There were so many kids on our block. One house had a family of five girls, but mostly there were just one or two kids per family. Some of us went temple, some to church, but it didn’t make a difference which holidays were celebrated – we never even thought to ask. Usually all you had to do was drift outside and there was someone to play with. If no one was outside, you just rang their doorbell and asked if they could come out – we never thought to use the phone to make plans! Sometimes the whole group of us would coordinate a large reenactment of our favorite TV shows, Lost in Space and Gilligan’s Island were the favorites, with the girls all clamoring to be Judy and Ginger, the boys Don or the Professor. We spent time at the large Catholic school field down the block climbing on the monkey bars and smacking balls on the fine dirt of the baseball field.

When I look back at those days, it’s as though we all moved together, en masse. We grew to be a part of each other, whether we knew it or not. We were not all best friends, we didn’t get along one hundred percent of the time, but it was the natural thing to do to hop on our bikes and ride around together, lay on the grass and talk, throw a ball back and forth, shoot some baskets. In the midst of the hum of lawnmowers, the scrapes of shovels, the blooms of new lilacs, the fall of leaves, our days began and ended on the block. Our world was our families and each other.

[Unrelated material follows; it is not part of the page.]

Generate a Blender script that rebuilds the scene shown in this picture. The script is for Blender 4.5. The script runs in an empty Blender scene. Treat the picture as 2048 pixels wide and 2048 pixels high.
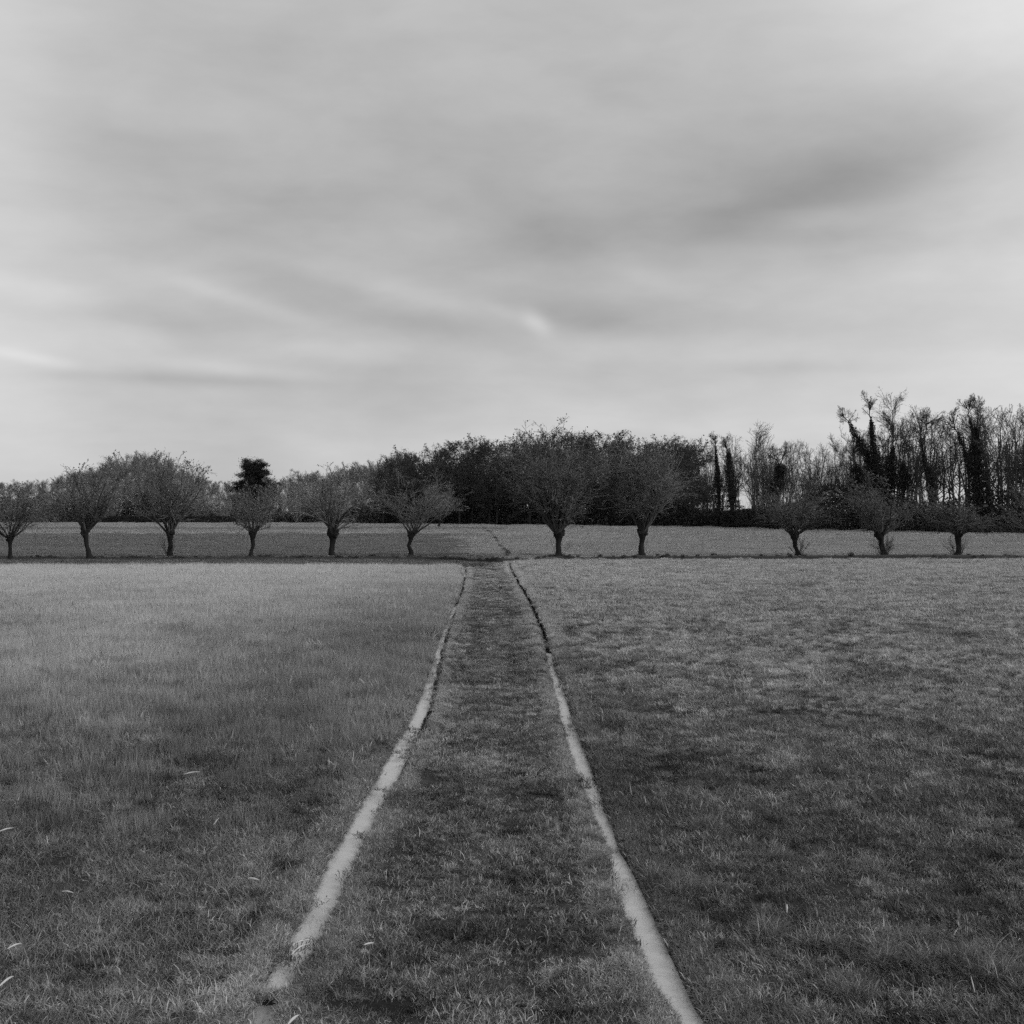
import bpy, math
import numpy as np
from math import radians as R_
sc = bpy.context.scene
COL = sc.collection
RNG = np.random.default_rng(7)

# ------------------------------------------------------------------ camera
H = 3.2            # camera height
F = 2900.0         # focal length in pixels of a 2048 px frame
HY = 1020.0        # horizon row
cam_d = bpy.data.cameras.new("camera")
cam = bpy.data.objects.new("camera", cam_d)
COL.objects.link(cam)
cam_d.sensor_fit = 'HORIZONTAL'
cam_d.sensor_width = 36.0
cam_d.lens = 36.0 * F / 2048.0
cam_d.clip_start = 0.1
cam_d.clip_end = 20000
cam.location = (0, 0, H)
cam.rotation_euler = (R_(90) - math.atan((1024 - HY) / F), 0, 0)
sc.camera = cam

# ------------------------------------------------------------------ world
SUN_EL, SUN_AZ = R_(30), R_(118)     # azimuth from +Y (view direction) towards +X
W = bpy.data.worlds.new("World")
sc.world = W
W.use_nodes = True
nt = W.node_tree
nt.nodes.clear()
L = nt.links

def wn(kind, **kw):
    n = nt.nodes.new(kind)
    for k, v in kw.items():
        setattr(n, k, v)
    return n

def wm(op, a, b=None, c=None, clamp=False):
    n = wn('ShaderNodeMath', operation=op, use_clamp=clamp)
    for i, v in enumerate((a, b, c)):
        if v is None:
            continue
        if isinstance(v, (int, float)):
            n.inputs[i].default_value = v
        else:
            L.new(v, n.inputs[i])
    return n.outputs[0]

sky = wn('ShaderNodeTexSky', sky_type='NISHITA')
sky.sun_disc = False
sky.sun_elevation = SUN_EL
sky.sun_rotation = SUN_AZ
bw = wn('ShaderNodeRGBToBW')
L.new(sky.outputs[0], bw.inputs[0])
clear = wm('MULTIPLY', bw.outputs[0], 0.10)
tc = wn('ShaderNodeTexCoord')
sep = wn('ShaderNodeSeparateXYZ')
L.new(tc.outputs['Generated'], sep.inputs[0])
dx, dy, dz = sep.outputs
az = wm('ARCTAN2', dx, dy)
el = wm('ARCSINE', dz)

def wnoise(sx, sy, sz, scale, detail, rough, dist=0.0, off=0.0):
    m = wn('ShaderNodeMapping')
    m.inputs['Scale'].default_value = (sx, sy, sz)
    m.inputs['Location'].default_value = (off, off * .7, off * .3)
    L.new(tc.outputs['Generated'], m.inputs[0])
    n = wn('ShaderNodeTexNoise')
    L.new(m.outputs[0], n.inputs['Vector'])
    n.inputs['Scale'].default_value = scale
    n.inputs['Detail'].default_value = detail
    n.inputs['Roughness'].default_value = rough
    n.inputs['Distortion'].default_value = dist
    return wm('SUBTRACT', n.outputs[0], 0.5)

tot = wm('MULTIPLY', wnoise(1, 1, 3.0, 3.0, 3, .5, .2, 2.0), 0.15)
# streaks pulled out flat towards the horizon
st = wnoise(1, 1, 5.0, 5.0, 5, .5, .4, 5.3)
fade = wm('SUBTRACT', 1.0, wm('DIVIDE', el, R_(17)), clamp=True)
tot = wm('ADD', tot, wm('MULTIPLY', wm('MULTIPLY', st, 0.20), wm('ADD', fade, .25)))
tot = wm('ADD', tot, wm('MULTIPLY', wnoise(1, 1, 2.4, 10, 5, .5, .25, 9.1), 0.17))
tot = wm('ADD', tot, wm('MULTIPLY', wnoise(1, 1, 2.6, 26, 6, .6, .2, 3.7), 0.06))
# cloud masses: px, py, half width, half height, tilt, strength
CLOUDS = [(760, 420, 720, 230, .05, -.095), (1800, 300, 270, 130, -.1, -.10), (1650, 400, 200, 60, -.1, -.05), (60, 600, 200, 30, .1, .03), (250, 690, 260, 30, .1, .04), (1330, 450, 260, 50, -.05, -.05),
          (1630, 452, 110, 20, -.05, .06), (2150, 620, 300, 420, 0, .13), (2080, 30, 320, 170, 0, .20),
          (-60, 420, 140, 420, 0, .09), (130, 618, 150, 26, .2, .06), (470, 605, 110, 15, .28, .055),
          (60, 730, 70, 10, .15, .07), (410, 738, 150, 12, .08, .05), (720, 556, 110, 20, .2, .04), (260, 560, 120, 22, .1, .02), (640, 700, 120, 16, .1, .03), (1250, 690, 180, 18, .05, .03),
          (870, 600, 150, 16, .18, .028), (1072, 645, 24, 17, .45, .10), (1010, 622, 50, 14, .4, .03), (1175, 640, 120, 26, .15, -.07),
          (820, 645, 140, 22, .12, -.06), (600, 560, 160, 24, .1, -.03), (1450, 640, 160, 26, .1, -.03), (300, 655, 140, 22, .2, -.05), (350, 765, 230, 10, .02, -.045),
          (1300, 560, 60, 22, .2, .035), (1500, 740, 260, 12, 0, -.03), (1700, 850, 300, 60, 0, .03),
          (900, 880, 1400, 90, 0, .035), (1250, 100, 400, 120, 0, -.01)]
for px, py, sx, sy, tilt, amp in CLOUDS:
    a0 = math.atan((px - 1024) / F)
    e0 = math.atan((HY - py) / F)
    da = wm('SUBTRACT', az, a0)
    de = wm('ADD', wm('SUBTRACT', el, e0), wm('MULTIPLY', da, tilt))
    q = wm('ADD', wm('POWER', wm('ABSOLUTE', wm('DIVIDE', da, sx / F * 1.25)), 2.0),
           wm('POWER', wm('ABSOLUTE', wm('DIVIDE', de, sy / F * 1.25)), 2.0))
    tot = wm('ADD', tot, wm('MULTIPLY', wm('EXPONENT', wm('MULTIPLY', q, -1.0)), amp * (1.45 if sx < 300 else 1.15)))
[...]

Like always, time has passed; we have gone our separate ways. We have all grown and now we inhabit our own blocks. I long for my daughter to be able to drift outside and fall into step with the neighbor kids, but it’s just not the same. The kids are inside playing video games, punching computer keys, watching Nickelodeon. When they are outside, it is under the watchful eye of parents who know that these days things are different, that the idea of sending your kids outside to do their own thing has become dangerous. My subdivision has a little park with no hill and no pool. Although I delight in the sounds and laughter of the children as they bounce balls, build snow forts, rollerblade up and down the street, I miss the days of Oak Park and Moritz.

2 comments:

Bri said...

Just drove down Moritz today. Somehow it looks exactly the same and completely different at the same time. The little tree in our back yard is now big and the big tree is now little (and not looking too well). Who would have imagined a large satellite dish hanging on the front of the house, let alone two of them?
Bri

wildmary said...

I remember all the same things except that the trees weren't quite as "mature" when I was playing outside on Moritz. The faces and names were a little different but the stories the same. You're right, Bri, "exactly the same and completely different..."

Good job, Alisa, you brought a tear to my eye.